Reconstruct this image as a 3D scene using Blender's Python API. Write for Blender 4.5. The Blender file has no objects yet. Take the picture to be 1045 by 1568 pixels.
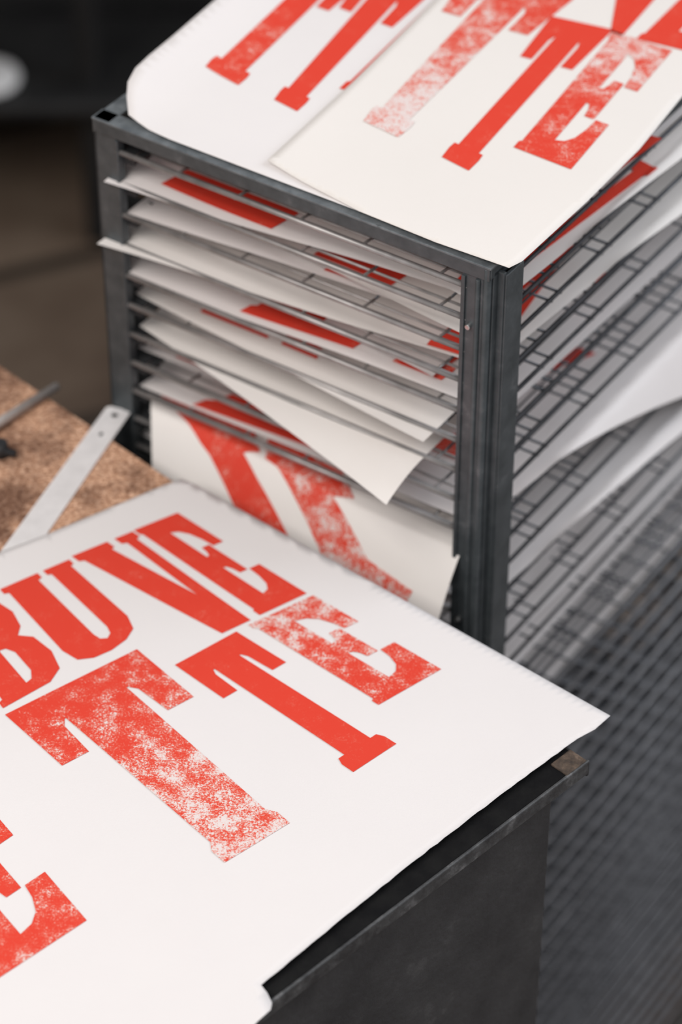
import bpy, bmesh, math, random
from mathutils import Vector
from mathutils.geometry import tessellate_polygon
random.seed(7)
S=bpy.context.scene
S.view_settings.view_transform='Standard'
COL=bpy.context.collection

# ------------------------------------------------------------------ materials
def new_mat(name):
    m=bpy.data.materials.new(name); m.use_nodes=True
    nt=m.node_tree; b=nt.nodes['Principled BSDF']
    return m,nt,b
def noise(nt,scale,detail=6,rough=.6,coord='Object'):
    tc=nt.nodes.new('ShaderNodeTexCoord'); n=nt.nodes.new('ShaderNodeTexNoise')
    n.inputs['Scale'].default_value=scale; n.inputs['Detail'].default_value=detail; n.inputs['Roughness'].default_value=rough
    nt.links.new(tc.outputs[coord],n.inputs['Vector']); return n
def ramp(nt,src,stops):
    r=nt.nodes.new('ShaderNodeValToRGB'); cr=r.color_ramp
    while len(cr.elements)<len(stops): cr.elements.new(.5)
    for e,(p,c) in zip(cr.elements,stops):
        e.position=p; e.color=(c[0],c[1],c[2],1)
    nt.links.new(src,r.inputs[0]); return r
def simple(name,stops,scale=30,rough=.6,metal=0,bump=0,bscale=None,spec=.5):
    m,nt,b=new_mat(name)
    n=noise(nt,scale); r=ramp(nt,n.outputs['Fac'],stops)
    nt.links.new(r.outputs[0],b.inputs['Base Color'])
    b.inputs['Roughness'].default_value=rough; b.inputs['Metallic'].default_value=metal
    b.inputs['Specular IOR Level'].default_value=spec
    if bump:
        n2=noise(nt,bscale or scale*4); bp=nt.nodes.new('ShaderNodeBump')
        bp.inputs['Strength'].default_value=bump; bp.inputs['Distance'].default_value=.002
        nt.links.new(n2.outputs['Fac'],bp.inputs['Height']); nt.links.new(bp.outputs[0],b.inputs['Normal'])
    return m
def g(v): return (v,v,v)
M_paper=simple('paper_white',[(.3,(.785,.755,.75)),(.7,(.81,.782,.775))],6,.85,bump=.12,bscale=700,spec=.1)
M_cream=simple('paper_warm_white',[(.3,(.80,.765,.73)),(.7,(.825,.79,.755))],6,.85,bump=.12,bscale=700,spec=.1)
M_rackpaper=simple('paper_rack',[(.3,(.82,.775,.765)),(.7,(.88,.845,.835))],4,.6,spec=.3)
M_rackcream=simple('paper_rack_warm',[(.3,(.84,.80,.77)),(.7,(.90,.87,.84))],4,.6,spec=.3)
def ink(name,wear0,wear1,gain=7,red=(.745,.058,.033)):
    m,nt,b=new_mat(name)
    # fine grain + soft blotches where the ink did not take, varying along the letter
    n1=noise(nt,620,5,.8); n2=noise(nt,60,6,.7)
    uv=nt.nodes.new('ShaderNodeUVMap'); sx=nt.nodes.new('ShaderNodeSeparateXYZ'); nt.links.new(uv.outputs[0],sx.inputs[0])
    mr=nt.nodes.new('ShaderNodeMapRange')
    mr.inputs['To Min'].default_value=wear1; mr.inputs['To Max'].default_value=wear0   # uv.y=0 foot
    nt.links.new(sx.outputs['Y'],mr.inputs['Value'])
    mix=nt.nodes.new('ShaderNodeMath'); mix.operation='MULTIPLY_ADD'; mix.inputs[1].default_value=.55
    sc=nt.nodes.new('ShaderNodeMath'); sc.operation='MULTIPLY'; sc.inputs[1].default_value=.45
    nt.links.new(n2.outputs['Fac'],sc.inputs[0])
    nt.links.new(n1.outputs['Fac'],mix.inputs[0]); nt.links.new(sc.outputs[0],mix.inputs[2])
    sub=nt.nodes.new('ShaderNodeMath'); sub.operation='SUBTRACT'
    nt.links.new(mr.outputs[0],sub.inputs[0]); nt.links.new(mix.outputs[0],sub.inputs[1])
    mul=nt.nodes.new('ShaderNodeMath'); mul.operation='MULTIPLY_ADD'; mul.inputs[1].default_value=gain; mul.inputs[2].default_value=.5; mul.use_clamp=True
    nt.links.new(sub.outputs[0],mul.inputs[0])
    cr=ramp(nt,mul.outputs[0],[(0,red),(.45,(.75,.115,.075)),(.75,(.77,.34,.28)),(1,(.79,.70,.68))])
    nt.links.new(cr.outputs[0],b.inputs['Base Color'])
    b.inputs['Roughness'].default_value=.6; b.inputs['Specular IOR Level'].default_value=.2
    return m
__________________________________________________
Quote everything in the listing above exactly; pictures are the only thing to omit.

Reconstruct this image as a 3D scene using Blender's Python API. Write for Blender 4.5. The Blender file has no objects yet. Take the picture to be 1045 by 1568 pixels.
import bpy, bmesh, math, random
from mathutils import Vector
from mathutils.geometry import tessellate_polygon
random.seed(7)
S=bpy.context.scene
S.view_settings.view_transform='Standard'
COL=bpy.context.collection

# ------------------------------------------------------------------ materials
def new_mat(name):
    m=bpy.data.materials.new(name); m.use_nodes=True
    nt=m.node_tree; b=nt.nodes['Principled BSDF']
    return m,nt,b
def noise(nt,scale,detail=6,rough=.6,coord='Object'):
    tc=nt.nodes.new('ShaderNodeTexCoord'); n=nt.nodes.new('ShaderNodeTexNoise')
    n.inputs['Scale'].default_value=scale; n.inputs['Detail'].default_value=detail; n.inputs['Roughness'].default_value=rough
    nt.links.new(tc.outputs[coord],n.inputs['Vector']); return n
def ramp(nt,src,stops):
    r=nt.nodes.new('ShaderNodeValToRGB'); cr=r.color_ramp
    while len(cr.elements)<len(stops): cr.elements.new(.5)
    for e,(p,c) in zip(cr.elements,stops):
        e.position=p; e.color=(c[0],c[1],c[2],1)
    nt.links.new(src,r.inputs[0]); return r
def simple(name,stops,scale=30,rough=.6,metal=0,bump=0,bscale=None,spec=.5):
    m,nt,b=new_mat(name)
    n=noise(nt,scale); r=ramp(nt,n.outputs['Fac'],stops)
    nt.links.new(r.outputs[0],b.inputs['Base Color'])
    b.inputs['Roughness'].default_value=rough; b.inputs['Metallic'].default_value=metal
    b.inputs['Specular IOR Level'].default_value=spec
    if bump:
        n2=noise(nt,bscale or scale*4); bp=nt.nodes.new('ShaderNodeBump')
        bp.inputs['Strength'].default_value=bump; bp.inputs['Distance'].default_value=.002
        nt.links.new(n2.outputs['Fac'],bp.inputs['Height']); nt.links.new(bp.outputs[0],b.inputs['Normal'])
    return m
def g(v): return (v,v,v)
M_paper=simple('paper_white',[(.3,(.785,.755,.75)),(.7,(.81,.782,.775))],6,.85,bump=.12,bscale=700,spec=.1)
M_cream=simple('paper_warm_white',[(.3,(.80,.765,.73)),(.7,(.825,.79,.755))],6,.85,bump=.12,bscale=700,spec=.1)
M_rackpaper=simple('paper_rack',[(.3,(.82,.775,.765)),(.7,(.88,.845,.835))],4,.6,spec=.3)
M_rackcream=simple('paper_rack_warm',[(.3,(.84,.80,.77)),(.7,(.90,.87,.84))],4,.6,spec=.3)
def ink(name,wear0,wear1,gain=7,red=(.745,.058,.033)):
    m,nt,b=new_mat(name)
    # fine grain + soft blotches where the ink did not take, varying along the letter
    n1=noise(nt,620,5,.8); n2=noise(nt,60,6,.7)
    uv=nt.nodes.new('ShaderNodeUVMap'); sx=nt.nodes.new('ShaderNodeSeparateXYZ'); nt.links.new(uv.outputs[0],sx.inputs[0])
    mr=nt.nodes.new('ShaderNodeMapRange')
    mr.inputs['To Min'].default_value=wear1; mr.inputs['To Max'].default_value=wear0   # uv.y=0 foot
    nt.links.new(sx.outputs['Y'],mr.inputs['Value'])
    mix=nt.nodes.new('ShaderNodeMath'); mix.operation='MULTIPLY_ADD'; mix.inputs[1].default_value=.55
    sc=nt.nodes.new('ShaderNodeMath'); sc.operation='MULTIPLY'; sc.inputs[1].default_value=.45
    nt.links.new(n2.outputs['Fac'],sc.inputs[0])
    nt.links.new(n1.outputs['Fac'],mix.inputs[0]); nt.links.new(sc.outputs[0],mix.inputs[2])
    sub=nt.nodes.new('ShaderNodeMath'); sub.operation='SUBTRACT'
    nt.links.new(mr.outputs[0],sub.inputs[0]); nt.links.new(mix.outputs[0],sub.inputs[1])
    mul=nt.nodes.new('ShaderNodeMath'); mul.operation='MULTIPLY_ADD'; mul.inputs[1].default_value=gain; mul.inputs[2].default_value=.5; mul.use_clamp=True
    nt.links.new(sub.outputs[0],mul.inputs[0])
    cr=ramp(nt,mul.outputs[0],[(0,red),(.45,(.75,.115,.075)),(.75,(.77,.34,.28)),(1,(.79,.70,.68))])
    nt.links.new(cr.outputs[0],b.inputs['Base Color'])
    b.inputs['Roughness'].default_value=.6; b.inputs['Specular IOR Level'].default_value=.2
    return m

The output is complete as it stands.